══ Recorded data

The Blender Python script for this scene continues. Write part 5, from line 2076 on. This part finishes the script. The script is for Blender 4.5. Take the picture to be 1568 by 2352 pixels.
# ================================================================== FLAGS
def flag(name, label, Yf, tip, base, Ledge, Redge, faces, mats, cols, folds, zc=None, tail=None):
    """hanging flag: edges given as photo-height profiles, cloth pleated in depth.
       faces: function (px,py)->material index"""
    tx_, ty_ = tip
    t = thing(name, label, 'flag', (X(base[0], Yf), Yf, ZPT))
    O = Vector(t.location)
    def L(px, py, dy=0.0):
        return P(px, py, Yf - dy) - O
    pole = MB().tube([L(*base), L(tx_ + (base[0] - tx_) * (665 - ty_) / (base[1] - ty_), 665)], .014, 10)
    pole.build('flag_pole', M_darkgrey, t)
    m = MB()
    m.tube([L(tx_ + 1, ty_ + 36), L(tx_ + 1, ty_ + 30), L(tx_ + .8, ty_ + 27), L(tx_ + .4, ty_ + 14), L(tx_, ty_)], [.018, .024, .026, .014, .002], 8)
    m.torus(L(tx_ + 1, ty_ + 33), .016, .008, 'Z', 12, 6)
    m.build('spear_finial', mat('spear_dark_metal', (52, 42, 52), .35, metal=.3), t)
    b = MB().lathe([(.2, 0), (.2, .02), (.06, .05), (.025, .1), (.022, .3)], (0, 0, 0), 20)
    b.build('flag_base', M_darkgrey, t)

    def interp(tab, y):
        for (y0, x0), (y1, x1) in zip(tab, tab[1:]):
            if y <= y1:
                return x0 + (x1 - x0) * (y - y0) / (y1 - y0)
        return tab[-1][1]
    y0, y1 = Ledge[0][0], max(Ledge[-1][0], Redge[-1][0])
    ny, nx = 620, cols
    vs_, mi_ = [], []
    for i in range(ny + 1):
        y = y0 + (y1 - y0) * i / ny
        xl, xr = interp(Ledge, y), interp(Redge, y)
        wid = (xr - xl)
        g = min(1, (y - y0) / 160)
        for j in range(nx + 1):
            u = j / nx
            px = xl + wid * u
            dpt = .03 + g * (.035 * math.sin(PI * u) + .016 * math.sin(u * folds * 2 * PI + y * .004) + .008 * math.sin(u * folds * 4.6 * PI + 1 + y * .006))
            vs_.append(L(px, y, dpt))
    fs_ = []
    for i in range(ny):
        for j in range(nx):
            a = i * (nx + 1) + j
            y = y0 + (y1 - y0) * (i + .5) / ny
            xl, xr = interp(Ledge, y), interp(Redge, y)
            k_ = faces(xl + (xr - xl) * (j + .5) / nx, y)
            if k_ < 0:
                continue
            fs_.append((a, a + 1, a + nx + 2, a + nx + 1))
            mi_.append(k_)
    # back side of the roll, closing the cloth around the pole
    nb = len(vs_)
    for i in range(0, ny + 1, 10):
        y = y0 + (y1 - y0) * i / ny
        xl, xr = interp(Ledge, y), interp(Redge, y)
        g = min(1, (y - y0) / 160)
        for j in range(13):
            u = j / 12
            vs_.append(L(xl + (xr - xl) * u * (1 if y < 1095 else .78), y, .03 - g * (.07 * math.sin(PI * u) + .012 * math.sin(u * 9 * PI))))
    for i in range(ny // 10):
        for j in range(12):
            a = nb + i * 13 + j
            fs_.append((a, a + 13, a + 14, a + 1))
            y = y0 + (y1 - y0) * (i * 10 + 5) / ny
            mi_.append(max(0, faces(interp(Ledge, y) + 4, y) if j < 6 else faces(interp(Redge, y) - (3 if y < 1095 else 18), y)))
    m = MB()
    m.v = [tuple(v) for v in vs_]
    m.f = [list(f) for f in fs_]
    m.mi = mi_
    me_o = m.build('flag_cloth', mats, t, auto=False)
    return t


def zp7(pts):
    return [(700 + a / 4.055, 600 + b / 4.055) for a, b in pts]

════

* _Exercise aim_
Reproduce the full listing above, character for character.

* _Task answer_
The Blender Python script for this scene continues. Write part 5, from line 2076 on. This part finishes the script. The script is for Blender 4.5. Take the picture to be 1568 by 2352 pixels.
# ================================================================== FLAGS
def flag(name, label, Yf, tip, base, Ledge, Redge, faces, mats, cols, folds, zc=None, tail=None):
    """hanging flag: edges given as photo-height profiles, cloth pleated in depth.
       faces: function (px,py)->material index"""
    tx_, ty_ = tip
    t = thing(name, label, 'flag', (X(base[0], Yf), Yf, ZPT))
    O = Vector(t.location)
    def L(px, py, dy=0.0):
        return P(px, py, Yf - dy) - O
    pole = MB().tube([L(*base), L(tx_ + (base[0] - tx_) * (665 - ty_) / (base[1] - ty_), 665)], .014, 10)
    pole.build('flag_pole', M_darkgrey, t)
    m = MB()
    m.tube([L(tx_ + 1, ty_ + 36), L(tx_ + 1, ty_ + 30), L(tx_ + .8, ty_ + 27), L(tx_ + .4, ty_ + 14), L(tx_, ty_)], [.018, .024, .026, .014, .002], 8)
    m.torus(L(tx_ + 1, ty_ + 33), .016, .008, 'Z', 12, 6)
    m.build('spear_finial', mat('spear_dark_metal', (52, 42, 52), .35, metal=.3), t)
    b = MB().lathe([(.2, 0), (.2, .02), (.06, .05), (.025, .1), (.022, .3)], (0, 0, 0), 20)
    b.build('flag_base', M_darkgrey, t)

    def interp(tab, y):
        for (y0, x0), (y1, x1) in zip(tab, tab[1:]):
            if y <= y1:
                return x0 + (x1 - x0) * (y - y0) / (y1 - y0)
        return tab[-1][1]
    y0, y1 = Ledge[0][0], max(Ledge[-1][0], Redge[-1][0])
    ny, nx = 620, cols
    vs_, mi_ = [], []
    for i in range(ny + 1):
        y = y0 + (y1 - y0) * i / ny
        xl, xr = interp(Ledge, y), interp(Redge, y)
        wid = (xr - xl)
        g = min(1, (y - y0) / 160)
        for j in range(nx + 1):
            u = j / nx
            px = xl + wid * u
            dpt = .03 + g * (.035 * math.sin(PI * u) + .016 * math.sin(u * folds * 2 * PI + y * .004) + .008 * math.sin(u * folds * 4.6 * PI + 1 + y * .006))
            vs_.append(L(px, y, dpt))
    fs_ = []
    for i in range(ny):
        for j in range(nx):
            a = i * (nx + 1) + j
            y = y0 + (y1 - y0) * (i + .5) / ny
            xl, xr = interp(Ledge, y), interp(Redge, y)
            k_ = faces(xl + (xr - xl) * (j + .5) / nx, y)
            if k_ < 0:
                continue
            fs_.append((a, a + 1, a + nx + 2, a + nx + 1))
            mi_.append(k_)
    # back side of the roll, closing the cloth around the pole
    nb = len(vs_)
    for i in range(0, ny + 1, 10):
        y = y0 + (y1 - y0) * i / ny
        xl, xr = interp(Ledge, y), interp(Redge, y)
        g = min(1, (y - y0) / 160)
        for j in range(13):
            u = j / 12
            vs_.append(L(xl + (xr - xl) * u * (1 if y < 1095 else .78), y, .03 - g * (.07 * math.sin(PI * u) + .012 * math.sin(u * 9 * PI))))
    for i in range(ny // 10):
        for j in range(12):
            a = nb + i * 13 + j
            fs_.append((a, a + 13, a + 14, a + 1))
            y = y0 + (y1 - y0) * (i * 10 + 5) / ny
            mi_.append(max(0, faces(interp(Ledge, y) + 4, y) if j < 6 else faces(interp(Redge, y) - (3 if y < 1095 else 18), y)))
    m = MB()
    m.v = [tuple(v) for v in vs_]
    m.f = [list(f) for f in fs_]
    m.mi = mi_
    me_o = m.build('flag_cloth', mats, t, auto=False)
    return t


def zp7(pts):
    return [(700 + a / 4.055, 600 + b / 4.055) for a, b in pts]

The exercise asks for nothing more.